The students first learned to preach in the Dominican tradition through portrayals of St. Dominic by Patrick Spedale, a mentor and teacher at St. Pius X High School, Houston; St. Martin de Porres by Brother Herman Johnson, OP, of the St. Martin de Porres (Southern) Province, and St. Catherine of Siena, by Adrian Dominican Sister Nancy Murray, OP.
In later sessions, students studied the signs of the times through sessions on the social justice issues of immigration, racism, exclusion of persons with disabilities, and human trafficking. Reinforced by their review of social justice issues, participants then spent a full day learning to preach in action through service at agencies in the Adrian area.

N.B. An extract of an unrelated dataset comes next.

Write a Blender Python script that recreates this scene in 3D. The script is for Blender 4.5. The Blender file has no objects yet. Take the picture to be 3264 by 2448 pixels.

On the last full day of the conference, students attended workshops by Dominican artists to learn how to preach through the arts. Among the presenters were Adrian Dominican Sisters Tarianne DeYonker, OP, on the labyrinth as a tool of contemplation; Sara Fairbanks, on liturgical preaching; and Luchy Sori, OP, on liturgical movement.
The closing Liturgy – celebrated with the Sisters in St. Catherine Chapel – was an exuberant experience as the students were sent off to their homes and their schools to continue their preaching.
“We have taken the time to listen to each other, to fan the fire inside each person to let God’s love shine forth like the stars in the night sky,” Sister Mary Soher, OP, an Adrian Dominican Sister and Director of the Preaching Conference, told the students. “From such a wondrous week, how do we leave each other?” She encouraged them to consider their going back to their homes and schools as another call from God. “You gave your all to come here, and I know you will do no less for those whom God loves back home.”
Each school group then came forward to announce their commitment for the coming year: from organizing creative prayer services and teaching their classmates about different types of prayer to emphasizing the four Dominican pillars of prayer, study, community, and ministry or preaching, and educating them about social justice issues.
“It has been very humbling,” said Sean Repinski, of Dominican High School in Whitefish Bay, Wisconsin. He said he appreciated the opportunity “to come together as a group with other Dominicans and see how they do things differently, and what we can take back to our school to enhance our preaching experience.”
Feature photo (top): Patrick Spedale portrays St. Dominic in a dramatic account of the saint’s life and his founding of the Order of Preachers.
Top, from left: Sister Mary Soher, OP, Director of the Preaching Conference, addresses the assembly. Students prepare the altar during the exuberant offertory hymn, “We Come to your Feast.”
Bottom, from left: Students from Marian Catholic High School in Chicago Heights, Illinois, present their commitment to enhance the Dominican spirit at their school. Students from St. Agnes Academy in Houston share a laugh with Sister Joan Baustian, OP, during the ice cream social, which brought together the young preachers and their prayer partners.